When "George" wasn't frowning or grimacing, he affected the snarl that George had. "Paul" was always looking up at the balcony, his tilted head wide-eyed and angelic. "Ringo" was slightly hunched over, teeth clenched, shaking his Beatle hair cut like a bobble head. Their singing voices, accents, mannerisms and costumes were quite convincing. I was very impressed.

I thought I found one deviation from authenticity. I thought Ringo played drums with the traditional grip. I asked Steve, who learned to play traditional grip in the '60s, and he thought Ringo played traditional grip, too. This "Ringo" was playing match grip. I just looked it up, and found that Ringo was one of the innovators of match grip. When he started playing that way, the rest of the drumming world followed.

The Ed Sullivan impersonator was great. His skits were taken directly from the Ed Sullivan "Shoe". He introduced the "youngsters from Liverpool" and waved a congratulatory telegram that had been sent to the show by Elvis and his manager "Colonel Sanders". "Ed" showed us how Ed got that stiff-backed demeanor when he pulled a wire coat hanger from the back of his jacket.

"John" announced that the music was completely live and all performed on stage, without CDs, which prompted "Paul" to ask, "What's a CD?" During the Sgt. Pepper set, "John" and "George" played synthesizers, but I can't believe they got the whole orchestral effect of "A Day in the Life" with a synthesizer.
Here's "John", playing "Imagine" in the Army shirt he wore on The Dick Cavett Show.
Steve didn't know about John's Dick Cavett appearance with Yoko Ono (who was played by Tom Hanks in "Forrest Gump"). Steve said John Lennon wouldn't have worn an Army shirt during the Vietnam War. I told him I had a Navy pea coat and an Army jacket from War Surplus when I was in junior high in Massachusetts. He said the only thing he bought at War Surplus was camping equipment. I was surprised to learn that New England was ahead of Steve's trend-setting L.A. with the ironic War Surplus fashion statement.

Here's a neat trick.

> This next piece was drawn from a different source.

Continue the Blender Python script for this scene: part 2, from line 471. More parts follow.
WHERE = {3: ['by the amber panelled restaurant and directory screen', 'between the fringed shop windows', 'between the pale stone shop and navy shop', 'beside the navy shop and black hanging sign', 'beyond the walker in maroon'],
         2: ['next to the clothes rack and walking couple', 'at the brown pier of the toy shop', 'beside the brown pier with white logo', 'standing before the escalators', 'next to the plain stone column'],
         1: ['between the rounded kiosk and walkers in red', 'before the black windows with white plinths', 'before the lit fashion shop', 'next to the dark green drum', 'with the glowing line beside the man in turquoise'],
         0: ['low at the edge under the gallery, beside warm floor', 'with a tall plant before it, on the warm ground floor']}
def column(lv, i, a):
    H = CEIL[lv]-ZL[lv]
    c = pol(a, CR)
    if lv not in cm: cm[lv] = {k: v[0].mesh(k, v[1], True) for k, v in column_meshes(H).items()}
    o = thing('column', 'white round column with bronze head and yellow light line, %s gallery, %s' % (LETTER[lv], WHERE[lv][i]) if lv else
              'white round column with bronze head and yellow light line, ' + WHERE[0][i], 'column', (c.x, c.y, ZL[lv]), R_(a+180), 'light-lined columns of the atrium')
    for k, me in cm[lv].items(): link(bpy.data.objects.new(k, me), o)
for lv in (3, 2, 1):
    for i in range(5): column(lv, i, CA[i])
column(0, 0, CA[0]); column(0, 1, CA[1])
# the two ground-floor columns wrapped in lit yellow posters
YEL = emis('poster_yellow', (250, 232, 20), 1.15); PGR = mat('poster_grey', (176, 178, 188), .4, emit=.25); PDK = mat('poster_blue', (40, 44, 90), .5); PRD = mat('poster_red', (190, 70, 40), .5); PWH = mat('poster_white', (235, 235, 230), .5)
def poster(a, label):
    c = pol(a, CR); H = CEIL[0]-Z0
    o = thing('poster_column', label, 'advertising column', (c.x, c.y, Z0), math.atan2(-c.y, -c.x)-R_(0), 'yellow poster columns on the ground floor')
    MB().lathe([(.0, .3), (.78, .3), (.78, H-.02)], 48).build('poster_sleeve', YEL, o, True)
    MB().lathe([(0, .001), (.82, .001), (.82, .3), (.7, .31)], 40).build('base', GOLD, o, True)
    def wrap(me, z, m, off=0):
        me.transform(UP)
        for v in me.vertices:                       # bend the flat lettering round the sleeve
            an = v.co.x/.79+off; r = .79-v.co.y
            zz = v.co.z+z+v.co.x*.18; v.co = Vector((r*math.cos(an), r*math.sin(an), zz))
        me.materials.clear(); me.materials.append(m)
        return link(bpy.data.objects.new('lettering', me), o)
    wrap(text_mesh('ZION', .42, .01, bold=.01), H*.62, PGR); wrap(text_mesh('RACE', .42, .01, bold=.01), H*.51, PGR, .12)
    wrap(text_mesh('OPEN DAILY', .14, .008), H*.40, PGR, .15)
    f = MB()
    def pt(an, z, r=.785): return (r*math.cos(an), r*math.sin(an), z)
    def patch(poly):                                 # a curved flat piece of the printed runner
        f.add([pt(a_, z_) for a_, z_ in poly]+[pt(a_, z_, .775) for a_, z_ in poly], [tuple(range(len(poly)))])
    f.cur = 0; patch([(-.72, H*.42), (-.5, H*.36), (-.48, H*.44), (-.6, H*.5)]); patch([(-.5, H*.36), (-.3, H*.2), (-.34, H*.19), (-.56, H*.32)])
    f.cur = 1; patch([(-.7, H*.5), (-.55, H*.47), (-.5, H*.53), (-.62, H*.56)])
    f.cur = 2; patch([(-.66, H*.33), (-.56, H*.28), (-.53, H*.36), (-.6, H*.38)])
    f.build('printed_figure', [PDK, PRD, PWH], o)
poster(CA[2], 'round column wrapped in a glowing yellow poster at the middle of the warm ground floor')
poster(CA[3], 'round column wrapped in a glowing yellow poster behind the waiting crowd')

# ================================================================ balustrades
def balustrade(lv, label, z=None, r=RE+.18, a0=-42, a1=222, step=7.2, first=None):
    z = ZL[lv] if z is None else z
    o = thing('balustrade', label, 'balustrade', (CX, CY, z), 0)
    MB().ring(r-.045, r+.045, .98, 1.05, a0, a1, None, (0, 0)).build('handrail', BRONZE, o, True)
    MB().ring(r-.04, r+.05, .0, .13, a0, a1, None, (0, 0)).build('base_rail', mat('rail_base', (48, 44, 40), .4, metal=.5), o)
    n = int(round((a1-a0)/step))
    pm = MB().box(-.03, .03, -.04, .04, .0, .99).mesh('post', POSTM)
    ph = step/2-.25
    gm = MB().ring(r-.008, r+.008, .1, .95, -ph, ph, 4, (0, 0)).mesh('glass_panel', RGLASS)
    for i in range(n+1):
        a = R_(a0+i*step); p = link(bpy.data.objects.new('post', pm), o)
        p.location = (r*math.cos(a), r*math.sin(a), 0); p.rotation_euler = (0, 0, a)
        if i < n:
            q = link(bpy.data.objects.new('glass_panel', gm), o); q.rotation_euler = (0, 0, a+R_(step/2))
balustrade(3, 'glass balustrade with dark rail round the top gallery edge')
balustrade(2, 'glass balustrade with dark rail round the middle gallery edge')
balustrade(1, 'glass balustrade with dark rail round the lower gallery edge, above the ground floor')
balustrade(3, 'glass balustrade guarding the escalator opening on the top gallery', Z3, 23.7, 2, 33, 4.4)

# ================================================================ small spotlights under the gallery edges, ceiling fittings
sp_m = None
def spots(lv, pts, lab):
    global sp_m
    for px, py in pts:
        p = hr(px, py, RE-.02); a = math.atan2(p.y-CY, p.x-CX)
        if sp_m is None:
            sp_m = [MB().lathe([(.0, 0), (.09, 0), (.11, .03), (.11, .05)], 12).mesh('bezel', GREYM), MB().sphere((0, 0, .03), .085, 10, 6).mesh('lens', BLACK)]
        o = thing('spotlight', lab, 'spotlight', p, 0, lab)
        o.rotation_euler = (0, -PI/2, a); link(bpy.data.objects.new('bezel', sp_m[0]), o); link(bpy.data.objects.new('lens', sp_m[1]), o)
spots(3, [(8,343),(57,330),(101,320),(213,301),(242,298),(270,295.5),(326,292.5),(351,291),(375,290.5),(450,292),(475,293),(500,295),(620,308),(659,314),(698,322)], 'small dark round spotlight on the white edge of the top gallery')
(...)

The Fab Four wore the Nehru jackets that the Beatles wore for their Shea Stadium appearance. While a movie of Paul playing "Yesterday" was projected on the backdrop, "Paul" played "Yesterday" on the same model guitar, matching Paul gesture for gesture.

Neither of us saw the Beatles, and we didn't feel that this was at all the same as the real thing, but it was still wonderful to be immersed in memories of a more optimistic and thrilling time. We're glad we went.